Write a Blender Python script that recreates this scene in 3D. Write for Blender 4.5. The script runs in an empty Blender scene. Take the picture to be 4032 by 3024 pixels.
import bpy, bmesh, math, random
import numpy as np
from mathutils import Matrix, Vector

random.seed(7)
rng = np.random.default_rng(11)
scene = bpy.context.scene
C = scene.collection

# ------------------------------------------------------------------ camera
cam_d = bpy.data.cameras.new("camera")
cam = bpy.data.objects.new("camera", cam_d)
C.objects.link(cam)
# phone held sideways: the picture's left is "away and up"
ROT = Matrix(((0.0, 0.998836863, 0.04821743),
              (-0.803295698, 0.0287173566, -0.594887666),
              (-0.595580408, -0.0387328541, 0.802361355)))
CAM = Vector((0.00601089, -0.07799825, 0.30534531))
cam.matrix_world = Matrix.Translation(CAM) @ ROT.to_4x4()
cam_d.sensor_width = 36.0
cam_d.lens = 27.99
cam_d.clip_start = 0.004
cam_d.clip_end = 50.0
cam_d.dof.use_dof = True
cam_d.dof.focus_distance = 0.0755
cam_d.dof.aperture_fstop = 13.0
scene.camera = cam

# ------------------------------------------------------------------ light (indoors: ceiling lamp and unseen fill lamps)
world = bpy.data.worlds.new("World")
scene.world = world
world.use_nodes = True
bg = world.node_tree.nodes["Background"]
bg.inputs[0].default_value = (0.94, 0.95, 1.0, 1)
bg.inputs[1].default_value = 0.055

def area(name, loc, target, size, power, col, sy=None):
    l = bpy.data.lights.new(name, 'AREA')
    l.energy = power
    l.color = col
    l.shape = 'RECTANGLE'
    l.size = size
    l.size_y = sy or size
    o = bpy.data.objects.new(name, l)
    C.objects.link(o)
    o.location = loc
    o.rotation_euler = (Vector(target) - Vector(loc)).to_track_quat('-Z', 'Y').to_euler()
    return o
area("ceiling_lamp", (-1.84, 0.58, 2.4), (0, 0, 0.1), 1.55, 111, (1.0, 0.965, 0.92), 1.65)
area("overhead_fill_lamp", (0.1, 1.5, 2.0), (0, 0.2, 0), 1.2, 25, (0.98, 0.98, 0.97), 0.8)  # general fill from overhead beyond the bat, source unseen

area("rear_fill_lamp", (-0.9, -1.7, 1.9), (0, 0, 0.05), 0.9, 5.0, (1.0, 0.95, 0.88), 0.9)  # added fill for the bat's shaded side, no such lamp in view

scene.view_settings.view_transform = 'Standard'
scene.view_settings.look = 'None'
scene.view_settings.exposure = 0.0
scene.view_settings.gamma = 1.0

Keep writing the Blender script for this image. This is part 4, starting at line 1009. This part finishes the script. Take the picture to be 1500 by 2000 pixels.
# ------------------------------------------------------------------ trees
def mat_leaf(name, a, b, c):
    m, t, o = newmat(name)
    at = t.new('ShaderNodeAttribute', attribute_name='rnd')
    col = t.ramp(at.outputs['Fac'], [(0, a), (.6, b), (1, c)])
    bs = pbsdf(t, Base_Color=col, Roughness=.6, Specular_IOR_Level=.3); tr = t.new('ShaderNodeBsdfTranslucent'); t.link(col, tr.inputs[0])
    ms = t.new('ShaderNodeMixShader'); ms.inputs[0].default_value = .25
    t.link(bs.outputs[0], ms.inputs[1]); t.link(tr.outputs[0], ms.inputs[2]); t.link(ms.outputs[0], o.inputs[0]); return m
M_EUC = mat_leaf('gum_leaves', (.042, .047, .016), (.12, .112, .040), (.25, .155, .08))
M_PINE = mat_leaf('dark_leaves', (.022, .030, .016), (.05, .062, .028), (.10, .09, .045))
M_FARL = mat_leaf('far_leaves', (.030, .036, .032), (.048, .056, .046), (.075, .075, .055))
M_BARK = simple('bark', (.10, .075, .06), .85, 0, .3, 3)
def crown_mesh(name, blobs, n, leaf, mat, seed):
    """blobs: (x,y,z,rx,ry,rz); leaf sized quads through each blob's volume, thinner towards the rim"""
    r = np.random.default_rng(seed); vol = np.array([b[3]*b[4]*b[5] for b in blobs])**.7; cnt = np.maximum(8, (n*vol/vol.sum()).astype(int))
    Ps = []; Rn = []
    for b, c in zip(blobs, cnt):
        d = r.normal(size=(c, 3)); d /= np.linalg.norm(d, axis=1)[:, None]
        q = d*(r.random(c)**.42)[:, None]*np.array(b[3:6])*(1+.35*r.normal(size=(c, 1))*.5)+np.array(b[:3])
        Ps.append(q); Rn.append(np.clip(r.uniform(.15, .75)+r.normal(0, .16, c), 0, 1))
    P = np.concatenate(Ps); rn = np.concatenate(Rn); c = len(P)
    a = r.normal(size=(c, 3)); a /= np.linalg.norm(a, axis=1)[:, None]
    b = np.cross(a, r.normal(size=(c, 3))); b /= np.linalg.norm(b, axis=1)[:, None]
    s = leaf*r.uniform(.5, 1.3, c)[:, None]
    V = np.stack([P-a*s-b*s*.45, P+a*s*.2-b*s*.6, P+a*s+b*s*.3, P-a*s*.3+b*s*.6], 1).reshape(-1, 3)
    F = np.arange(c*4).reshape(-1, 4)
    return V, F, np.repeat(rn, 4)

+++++

* WHAT YOU WILL DO: Every record above needs to be repeated word for word.

* EXERCISE RESULT:
Write a Blender Python script that recreates this scene in 3D. Write for Blender 4.5. The script runs in an empty Blender scene. Take the picture to be 4032 by 3024 pixels.
import bpy, bmesh, math, random
import numpy as np
from mathutils import Matrix, Vector

random.seed(7)
rng = np.random.default_rng(11)
scene = bpy.context.scene
C = scene.collection

# ------------------------------------------------------------------ camera
cam_d = bpy.data.cameras.new("camera")
cam = bpy.data.objects.new("camera", cam_d)
C.objects.link(cam)
# phone held sideways: the picture's left is "away and up"
ROT = Matrix(((0.0, 0.998836863, 0.04821743),
              (-0.803295698, 0.0287173566, -0.594887666),
              (-0.595580408, -0.0387328541, 0.802361355)))
CAM = Vector((0.00601089, -0.07799825, 0.30534531))
cam.matrix_world = Matrix.Translation(CAM) @ ROT.to_4x4()
cam_d.sensor_width = 36.0
cam_d.lens = 27.99
cam_d.clip_start = 0.004
cam_d.clip_end = 50.0
cam_d.dof.use_dof = True
cam_d.dof.focus_distance = 0.0755
cam_d.dof.aperture_fstop = 13.0
scene.camera = cam

# ------------------------------------------------------------------ light (indoors: ceiling lamp and unseen fill lamps)
world = bpy.data.worlds.new("World")
scene.world = world
world.use_nodes = True
bg = world.node_tree.nodes["Background"]
bg.inputs[0].default_value = (0.94, 0.95, 1.0, 1)
bg.inputs[1].default_value = 0.055

def area(name, loc, target, size, power, col, sy=None):
    l = bpy.data.lights.new(name, 'AREA')
    l.energy = power
    l.color = col
    l.shape = 'RECTANGLE'
    l.size = size
    l.size_y = sy or size
    o = bpy.data.objects.new(name, l)
    C.objects.link(o)
    o.location = loc
    o.rotation_euler = (Vector(target) - Vector(loc)).to_track_quat('-Z', 'Y').to_euler()
    return o
area("ceiling_lamp", (-1.84, 0.58, 2.4), (0, 0, 0.1), 1.55, 111, (1.0, 0.965, 0.92), 1.65)
area("overhead_fill_lamp", (0.1, 1.5, 2.0), (0, 0.2, 0), 1.2, 25, (0.98, 0.98, 0.97), 0.8)  # general fill from overhead beyond the bat, source unseen

area("rear_fill_lamp", (-0.9, -1.7, 1.9), (0, 0, 0.05), 0.9, 5.0, (1.0, 0.95, 0.88), 0.9)  # added fill for the bat's shaded side, no such lamp in view

scene.view_settings.view_transform = 'Standard'
scene.view_settings.look = 'None'
scene.view_settings.exposure = 0.0
scene.view_settings.gamma = 1.0

Keep writing the Blender script for this image. This is part 4, starting at line 1009. This part finishes the script. Take the picture to be 1500 by 2000 pixels.
# ------------------------------------------------------------------ trees
def mat_leaf(name, a, b, c):
    m, t, o = newmat(name)
    at = t.new('ShaderNodeAttribute', attribute_name='rnd')
    col = t.ramp(at.outputs['Fac'], [(0, a), (.6, b), (1, c)])
    bs = pbsdf(t, Base_Color=col, Roughness=.6, Specular_IOR_Level=.3); tr = t.new('ShaderNodeBsdfTranslucent'); t.link(col, tr.inputs[0])
    ms = t.new('ShaderNodeMixShader'); ms.inputs[0].default_value = .25
    t.link(bs.outputs[0], ms.inputs[1]); t.link(tr.outputs[0], ms.inputs[2]); t.link(ms.outputs[0], o.inputs[0]); return m
M_EUC = mat_leaf('gum_leaves', (.042, .047, .016), (.12, .112, .040), (.25, .155, .08))
M_PINE = mat_leaf('dark_leaves', (.022, .030, .016), (.05, .062, .028), (.10, .09, .045))
M_FARL = mat_leaf('far_leaves', (.030, .036, .032), (.048, .056, .046), (.075, .075, .055))
M_BARK = simple('bark', (.10, .075, .06), .85, 0, .3, 3)
def crown_mesh(name, blobs, n, leaf, mat, seed):
    """blobs: (x,y,z,rx,ry,rz); leaf sized quads through each blob's volume, thinner towards the rim"""
    r = np.random.default_rng(seed); vol = np.array([b[3]*b[4]*b[5] for b in blobs])**.7; cnt = np.maximum(8, (n*vol/vol.sum()).astype(int))
    Ps = []; Rn = []
    for b, c in zip(blobs, cnt):
        d = r.normal(size=(c, 3)); d /= np.linalg.norm(d, axis=1)[:, None]
        q = d*(r.random(c)**.42)[:, None]*np.array(b[3:6])*(1+.35*r.normal(size=(c, 1))*.5)+np.array(b[:3])
        Ps.append(q); Rn.append(np.clip(r.uniform(.15, .75)+r.normal(0, .16, c), 0, 1))
    P = np.concatenate(Ps); rn = np.concatenate(Rn); c = len(P)
    a = r.normal(size=(c, 3)); a /= np.linalg.norm(a, axis=1)[:, None]
    b = np.cross(a, r.normal(size=(c, 3))); b /= np.linalg.norm(b, axis=1)[:, None]
    s = leaf*r.uniform(.5, 1.3, c)[:, None]
    V = np.stack([P-a*s-b*s*.45, P+a*s*.2-b*s*.6, P+a*s+b*s*.3, P-a*s*.3+b*s*.6], 1).reshape(-1, 3)
    F = np.arange(c*4).reshape(-1, 4)
    return V, F, np.repeat(rn, 4)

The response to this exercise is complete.